When she moved to Fort Myers in 1987, Whitaker became the Ballet Mistress at The Robin Dawn Academy of Performing Arts in Cape Coral, and she said many of her former students are now working on Broadway and with professional companies.

“I eventually stepped away from teaching, went to college and raised my son, but now that he is off to college, I’m returning to my first love — ballet,” Whitaker said.

After noticing the flooring, mirrored walls and ballet barres in the Sanibel Health Club’s aerobics studio, Whitaker approached the owners, Jenna Hoyt and Tim Shevlin, which an idea — to conduct private ballet instruction in the perfectly-appointed dance/aerobics studio, with the hope of eventually starting classes for serious students.

Hoyt and Shevlin were delighted.

“She’s great at what she does and she is so passionate about it. We’re excited to have her at the Sanibel Health Club,” Hoyt said. “We want to be different and provide different options — whether you’re doing it for the dance experience or the toning and shaping.

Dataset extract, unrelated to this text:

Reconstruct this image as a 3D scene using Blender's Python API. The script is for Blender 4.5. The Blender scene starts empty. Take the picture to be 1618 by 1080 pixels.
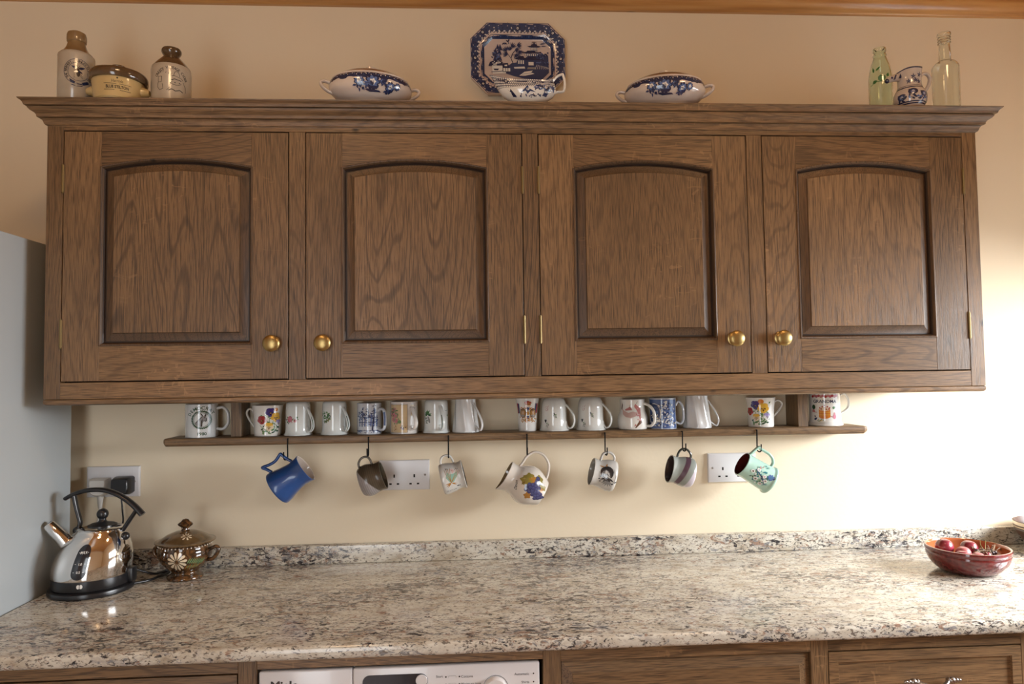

There are multiple benefits for your goal through ballet. I think it’ll be great — I’m starting to learn a bit of ballet myself!”

Whitaker’s lessons and classes focus on classical ballet for serious ballet students — with at least three years of experience in classical ballet and good knowledge of placement, movements and terms.

“This is pure, classroom training, focused on improvement. We will have intermediate through advanced classes beginning in February on Mondays and Wednesday evenings,” Whitaker said, noting that if the classes generate a lot of interest, she will look into adding more.

“The only real ballet school in town is the Gulf Shore Ballet, but that’s way on the other side of town. If I find enough promising students, I’d love to start my own ballet company — but that’s for the future,” Whitaker said. “I’m excited about all of it.”

Whitaker will be conducting a free ballet placement class on Saturday, Feb. 5, at 1 p.m. at the Sanibel Health Club.